- **Direction**: Wherever a line holds the string "this", copy that line.

- **Dataset extract**:
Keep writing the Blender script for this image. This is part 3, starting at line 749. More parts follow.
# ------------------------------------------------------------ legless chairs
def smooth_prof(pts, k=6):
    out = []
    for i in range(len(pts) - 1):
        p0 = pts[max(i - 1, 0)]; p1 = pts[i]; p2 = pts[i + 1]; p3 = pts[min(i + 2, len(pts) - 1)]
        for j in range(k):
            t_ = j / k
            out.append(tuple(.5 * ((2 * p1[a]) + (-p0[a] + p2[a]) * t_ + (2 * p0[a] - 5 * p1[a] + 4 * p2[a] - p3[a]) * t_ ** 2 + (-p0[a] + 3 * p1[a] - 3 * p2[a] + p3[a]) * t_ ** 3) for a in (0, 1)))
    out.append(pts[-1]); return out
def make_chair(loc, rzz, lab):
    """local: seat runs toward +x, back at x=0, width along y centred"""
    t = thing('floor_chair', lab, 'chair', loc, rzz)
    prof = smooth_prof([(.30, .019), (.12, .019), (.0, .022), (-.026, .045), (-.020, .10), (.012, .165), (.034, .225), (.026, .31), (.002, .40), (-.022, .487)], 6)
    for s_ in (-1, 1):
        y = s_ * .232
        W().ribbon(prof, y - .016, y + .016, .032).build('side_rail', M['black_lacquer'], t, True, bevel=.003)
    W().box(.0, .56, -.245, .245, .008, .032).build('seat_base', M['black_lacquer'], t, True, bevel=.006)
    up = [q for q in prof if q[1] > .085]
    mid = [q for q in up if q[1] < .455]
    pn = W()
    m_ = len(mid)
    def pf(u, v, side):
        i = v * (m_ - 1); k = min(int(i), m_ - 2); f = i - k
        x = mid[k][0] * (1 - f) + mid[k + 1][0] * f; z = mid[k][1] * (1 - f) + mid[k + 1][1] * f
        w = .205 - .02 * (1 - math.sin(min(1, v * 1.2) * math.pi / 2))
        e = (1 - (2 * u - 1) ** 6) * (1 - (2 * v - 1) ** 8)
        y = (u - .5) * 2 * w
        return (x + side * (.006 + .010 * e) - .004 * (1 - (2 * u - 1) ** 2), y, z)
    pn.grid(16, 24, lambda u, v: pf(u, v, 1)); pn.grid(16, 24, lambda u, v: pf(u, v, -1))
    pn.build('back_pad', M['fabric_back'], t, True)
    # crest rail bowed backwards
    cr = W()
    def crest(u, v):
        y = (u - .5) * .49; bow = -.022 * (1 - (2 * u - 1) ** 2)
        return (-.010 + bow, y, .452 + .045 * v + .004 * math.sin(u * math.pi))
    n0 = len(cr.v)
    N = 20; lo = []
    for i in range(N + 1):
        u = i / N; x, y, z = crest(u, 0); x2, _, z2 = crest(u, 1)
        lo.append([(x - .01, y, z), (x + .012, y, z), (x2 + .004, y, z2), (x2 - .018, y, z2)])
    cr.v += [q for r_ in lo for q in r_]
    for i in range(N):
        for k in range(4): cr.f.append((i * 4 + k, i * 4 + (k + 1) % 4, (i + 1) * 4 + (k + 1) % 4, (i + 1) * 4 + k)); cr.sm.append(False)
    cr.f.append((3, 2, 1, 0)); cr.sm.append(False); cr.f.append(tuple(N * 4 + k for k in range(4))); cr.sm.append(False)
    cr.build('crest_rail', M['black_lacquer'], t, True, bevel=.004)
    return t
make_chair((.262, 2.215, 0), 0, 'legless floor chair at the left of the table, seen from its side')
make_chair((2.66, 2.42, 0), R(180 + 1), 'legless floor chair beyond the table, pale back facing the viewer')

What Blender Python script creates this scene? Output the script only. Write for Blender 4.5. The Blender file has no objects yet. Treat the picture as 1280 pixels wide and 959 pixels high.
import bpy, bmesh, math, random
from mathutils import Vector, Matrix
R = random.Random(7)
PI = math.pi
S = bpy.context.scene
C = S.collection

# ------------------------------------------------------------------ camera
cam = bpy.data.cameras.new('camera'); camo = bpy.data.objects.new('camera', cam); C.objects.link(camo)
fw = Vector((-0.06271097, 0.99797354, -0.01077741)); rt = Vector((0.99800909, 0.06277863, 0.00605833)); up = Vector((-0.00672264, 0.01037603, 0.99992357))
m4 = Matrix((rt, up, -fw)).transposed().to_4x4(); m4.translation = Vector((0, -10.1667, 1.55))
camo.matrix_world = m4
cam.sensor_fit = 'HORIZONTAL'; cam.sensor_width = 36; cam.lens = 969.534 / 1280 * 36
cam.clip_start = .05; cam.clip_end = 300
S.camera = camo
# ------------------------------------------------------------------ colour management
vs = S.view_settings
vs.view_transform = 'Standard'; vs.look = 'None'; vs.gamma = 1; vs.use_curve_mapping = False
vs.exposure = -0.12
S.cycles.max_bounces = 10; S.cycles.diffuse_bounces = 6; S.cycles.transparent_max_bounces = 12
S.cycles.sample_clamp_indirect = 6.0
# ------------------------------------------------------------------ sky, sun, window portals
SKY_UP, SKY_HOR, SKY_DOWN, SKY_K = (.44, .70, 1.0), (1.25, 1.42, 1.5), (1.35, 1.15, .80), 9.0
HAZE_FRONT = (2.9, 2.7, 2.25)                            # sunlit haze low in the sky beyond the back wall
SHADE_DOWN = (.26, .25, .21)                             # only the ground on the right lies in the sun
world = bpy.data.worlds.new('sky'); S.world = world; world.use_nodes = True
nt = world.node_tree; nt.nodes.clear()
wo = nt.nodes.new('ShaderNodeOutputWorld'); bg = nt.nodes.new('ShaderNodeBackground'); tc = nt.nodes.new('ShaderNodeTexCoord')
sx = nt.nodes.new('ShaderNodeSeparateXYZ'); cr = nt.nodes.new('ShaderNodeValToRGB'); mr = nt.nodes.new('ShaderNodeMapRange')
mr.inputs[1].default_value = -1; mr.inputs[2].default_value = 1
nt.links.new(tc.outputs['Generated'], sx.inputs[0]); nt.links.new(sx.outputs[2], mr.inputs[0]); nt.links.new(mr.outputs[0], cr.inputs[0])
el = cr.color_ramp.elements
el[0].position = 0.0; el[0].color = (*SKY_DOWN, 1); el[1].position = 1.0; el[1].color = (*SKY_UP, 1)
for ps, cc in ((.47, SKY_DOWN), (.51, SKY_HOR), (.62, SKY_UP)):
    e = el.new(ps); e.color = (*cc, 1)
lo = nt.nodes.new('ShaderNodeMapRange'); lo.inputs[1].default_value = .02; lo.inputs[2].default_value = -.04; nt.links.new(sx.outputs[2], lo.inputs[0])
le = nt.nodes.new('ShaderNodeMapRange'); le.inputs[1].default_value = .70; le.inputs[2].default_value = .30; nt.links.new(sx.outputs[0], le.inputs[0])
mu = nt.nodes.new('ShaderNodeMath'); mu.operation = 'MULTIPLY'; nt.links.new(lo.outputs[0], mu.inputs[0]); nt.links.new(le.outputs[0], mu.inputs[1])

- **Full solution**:
Keep writing the Blender script for this image. This is part 3, starting at line 749. More parts follow.
What Blender Python script creates this scene? Output the script only. Write for Blender 4.5. The Blender file has no objects yet. Treat the picture as 1280 pixels wide and 959 pixels high.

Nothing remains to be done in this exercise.